Language in the Article 9 secured transactions does not allow a protected series to separately qualify as a “debtor” on any credit extended to it. Instead, the debtor is the entire LLC. 

Further questions concern the location of the organization as a debtor. According to the UCC, a financing statement filed on behalf of a debtor which is a registered organization is filed in the state where the entity is organized. Therefore, a registered series filed in Delaware means the UCC-1 would be filed in Delaware

The Registered Series Amendment is A Step Forward.

Clarification about how the Delaware Series LLC interacts with the UCC will encourage further adoption of the Series LLC by other states. This in-turn will further grow the entity’s popularity with entrepreneurs and business owners. 

Other states have already begun adopting the registered series since its introduction by Delaware in 2019. On June 1, 2022, Texas amended its own Series LLC allowing for a Series LLC to have both protected and registered series.

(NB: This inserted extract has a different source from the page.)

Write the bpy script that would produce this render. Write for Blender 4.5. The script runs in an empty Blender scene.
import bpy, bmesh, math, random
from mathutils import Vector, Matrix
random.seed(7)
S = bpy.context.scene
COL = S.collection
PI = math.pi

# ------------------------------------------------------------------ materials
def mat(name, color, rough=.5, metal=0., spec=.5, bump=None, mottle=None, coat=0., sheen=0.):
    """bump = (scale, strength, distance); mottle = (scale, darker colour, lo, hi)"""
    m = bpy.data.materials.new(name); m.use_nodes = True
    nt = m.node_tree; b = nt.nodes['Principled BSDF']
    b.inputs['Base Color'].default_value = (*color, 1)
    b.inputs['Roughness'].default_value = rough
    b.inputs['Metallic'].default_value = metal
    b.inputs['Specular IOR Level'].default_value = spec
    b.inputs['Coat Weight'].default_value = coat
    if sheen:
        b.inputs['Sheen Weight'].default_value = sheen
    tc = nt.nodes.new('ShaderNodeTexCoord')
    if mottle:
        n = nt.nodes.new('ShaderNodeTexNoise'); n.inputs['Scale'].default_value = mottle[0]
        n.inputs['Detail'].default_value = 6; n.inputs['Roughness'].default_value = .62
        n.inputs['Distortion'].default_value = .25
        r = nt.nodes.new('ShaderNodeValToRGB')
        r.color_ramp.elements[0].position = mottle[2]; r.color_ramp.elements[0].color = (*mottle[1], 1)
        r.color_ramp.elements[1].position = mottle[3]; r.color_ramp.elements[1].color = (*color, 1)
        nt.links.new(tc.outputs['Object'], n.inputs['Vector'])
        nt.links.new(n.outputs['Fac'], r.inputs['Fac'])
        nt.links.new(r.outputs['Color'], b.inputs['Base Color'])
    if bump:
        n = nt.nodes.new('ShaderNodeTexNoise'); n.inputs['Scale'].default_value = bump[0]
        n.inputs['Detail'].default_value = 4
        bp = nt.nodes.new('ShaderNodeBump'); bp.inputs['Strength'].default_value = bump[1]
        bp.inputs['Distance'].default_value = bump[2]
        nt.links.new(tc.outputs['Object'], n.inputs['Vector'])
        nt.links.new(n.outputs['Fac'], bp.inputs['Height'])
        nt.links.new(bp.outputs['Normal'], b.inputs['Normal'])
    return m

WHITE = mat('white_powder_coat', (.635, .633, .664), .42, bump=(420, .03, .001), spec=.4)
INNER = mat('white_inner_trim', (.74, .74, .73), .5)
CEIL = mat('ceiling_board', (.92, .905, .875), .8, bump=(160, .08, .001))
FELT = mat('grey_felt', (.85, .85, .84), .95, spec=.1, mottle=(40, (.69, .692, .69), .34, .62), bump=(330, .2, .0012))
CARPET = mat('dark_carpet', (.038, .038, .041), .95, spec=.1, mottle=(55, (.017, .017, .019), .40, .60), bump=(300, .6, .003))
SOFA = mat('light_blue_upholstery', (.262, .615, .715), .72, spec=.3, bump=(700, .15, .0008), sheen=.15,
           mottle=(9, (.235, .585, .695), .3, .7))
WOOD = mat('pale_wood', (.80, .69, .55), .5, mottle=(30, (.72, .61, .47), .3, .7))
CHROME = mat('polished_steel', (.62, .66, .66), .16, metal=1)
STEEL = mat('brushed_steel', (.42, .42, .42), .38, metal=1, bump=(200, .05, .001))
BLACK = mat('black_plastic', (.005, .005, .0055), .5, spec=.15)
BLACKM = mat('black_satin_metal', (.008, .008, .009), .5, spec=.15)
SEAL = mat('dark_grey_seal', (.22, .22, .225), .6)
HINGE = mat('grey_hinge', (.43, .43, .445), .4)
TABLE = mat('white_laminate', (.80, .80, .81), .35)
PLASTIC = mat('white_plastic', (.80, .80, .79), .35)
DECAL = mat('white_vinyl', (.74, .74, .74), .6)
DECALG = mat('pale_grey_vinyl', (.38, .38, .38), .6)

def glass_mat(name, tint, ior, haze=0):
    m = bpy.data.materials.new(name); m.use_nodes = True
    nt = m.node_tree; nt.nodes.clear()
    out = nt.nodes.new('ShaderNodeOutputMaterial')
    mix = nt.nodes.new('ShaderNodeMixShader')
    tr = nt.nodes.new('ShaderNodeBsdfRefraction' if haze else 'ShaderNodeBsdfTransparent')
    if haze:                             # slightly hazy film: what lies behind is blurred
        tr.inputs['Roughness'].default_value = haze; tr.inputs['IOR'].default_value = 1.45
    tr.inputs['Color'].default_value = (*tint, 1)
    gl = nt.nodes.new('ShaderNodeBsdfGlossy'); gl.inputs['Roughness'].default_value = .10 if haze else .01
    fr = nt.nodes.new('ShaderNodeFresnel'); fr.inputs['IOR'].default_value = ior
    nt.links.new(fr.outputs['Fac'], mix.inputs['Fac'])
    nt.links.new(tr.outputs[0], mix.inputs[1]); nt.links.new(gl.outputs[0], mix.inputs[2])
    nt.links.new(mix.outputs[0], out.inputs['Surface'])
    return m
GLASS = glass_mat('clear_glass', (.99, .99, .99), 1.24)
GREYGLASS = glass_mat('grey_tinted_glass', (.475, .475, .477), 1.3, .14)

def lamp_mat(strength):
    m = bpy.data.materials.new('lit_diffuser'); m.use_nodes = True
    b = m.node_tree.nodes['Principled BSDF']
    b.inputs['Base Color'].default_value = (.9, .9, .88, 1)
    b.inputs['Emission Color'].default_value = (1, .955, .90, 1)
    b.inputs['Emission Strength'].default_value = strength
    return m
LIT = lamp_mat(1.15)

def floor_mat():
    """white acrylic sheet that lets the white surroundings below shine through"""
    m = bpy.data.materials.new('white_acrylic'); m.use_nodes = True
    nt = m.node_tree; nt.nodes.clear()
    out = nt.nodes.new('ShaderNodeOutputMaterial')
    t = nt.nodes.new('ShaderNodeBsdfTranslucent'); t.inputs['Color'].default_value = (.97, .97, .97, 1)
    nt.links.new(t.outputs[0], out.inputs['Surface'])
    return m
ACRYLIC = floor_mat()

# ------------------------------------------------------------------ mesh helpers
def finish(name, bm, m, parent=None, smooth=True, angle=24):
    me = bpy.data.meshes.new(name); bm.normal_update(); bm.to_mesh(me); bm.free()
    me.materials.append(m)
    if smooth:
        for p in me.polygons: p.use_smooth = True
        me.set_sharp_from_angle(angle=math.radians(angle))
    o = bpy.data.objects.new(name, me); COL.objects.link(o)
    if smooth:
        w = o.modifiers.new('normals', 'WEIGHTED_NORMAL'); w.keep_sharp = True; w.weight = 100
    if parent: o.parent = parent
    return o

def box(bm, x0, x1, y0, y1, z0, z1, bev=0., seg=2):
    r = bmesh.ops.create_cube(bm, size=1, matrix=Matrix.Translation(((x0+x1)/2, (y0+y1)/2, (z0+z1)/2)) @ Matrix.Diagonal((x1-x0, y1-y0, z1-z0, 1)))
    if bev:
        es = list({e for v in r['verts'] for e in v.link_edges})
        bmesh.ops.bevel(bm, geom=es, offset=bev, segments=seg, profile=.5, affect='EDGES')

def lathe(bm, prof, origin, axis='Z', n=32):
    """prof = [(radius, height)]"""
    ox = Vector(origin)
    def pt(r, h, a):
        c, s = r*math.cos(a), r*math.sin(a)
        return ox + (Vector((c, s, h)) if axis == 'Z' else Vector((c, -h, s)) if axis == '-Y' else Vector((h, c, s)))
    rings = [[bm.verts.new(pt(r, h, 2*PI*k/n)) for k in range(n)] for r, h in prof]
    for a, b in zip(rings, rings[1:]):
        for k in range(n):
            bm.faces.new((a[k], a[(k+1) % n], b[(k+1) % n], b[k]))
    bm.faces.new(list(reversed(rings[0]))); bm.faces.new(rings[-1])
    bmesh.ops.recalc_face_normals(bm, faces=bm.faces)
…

These entities are often used in oil exploration financing. 

Work has been done outside of Delaware law to progress the adoption of Series LLC legislation in other states. In 2017, the Uniform Law Commission (“ULC”) published the Uniform Protected Series Act (“UPSA”). The UPSA creates prescriptive rules aimed at ensuring that Series LLCs are used responsibly.  

The fact that the Delaware General Assembly continues to revise their Series LLC law demonstrates the legislature’s commitment to the continued success of Series LLCs. Delaware has shown that it is willing to continue refining its laws to support the world’s most ambitious entrepreneurs and innovators by enabling them to profit from this powerful and innovative entity.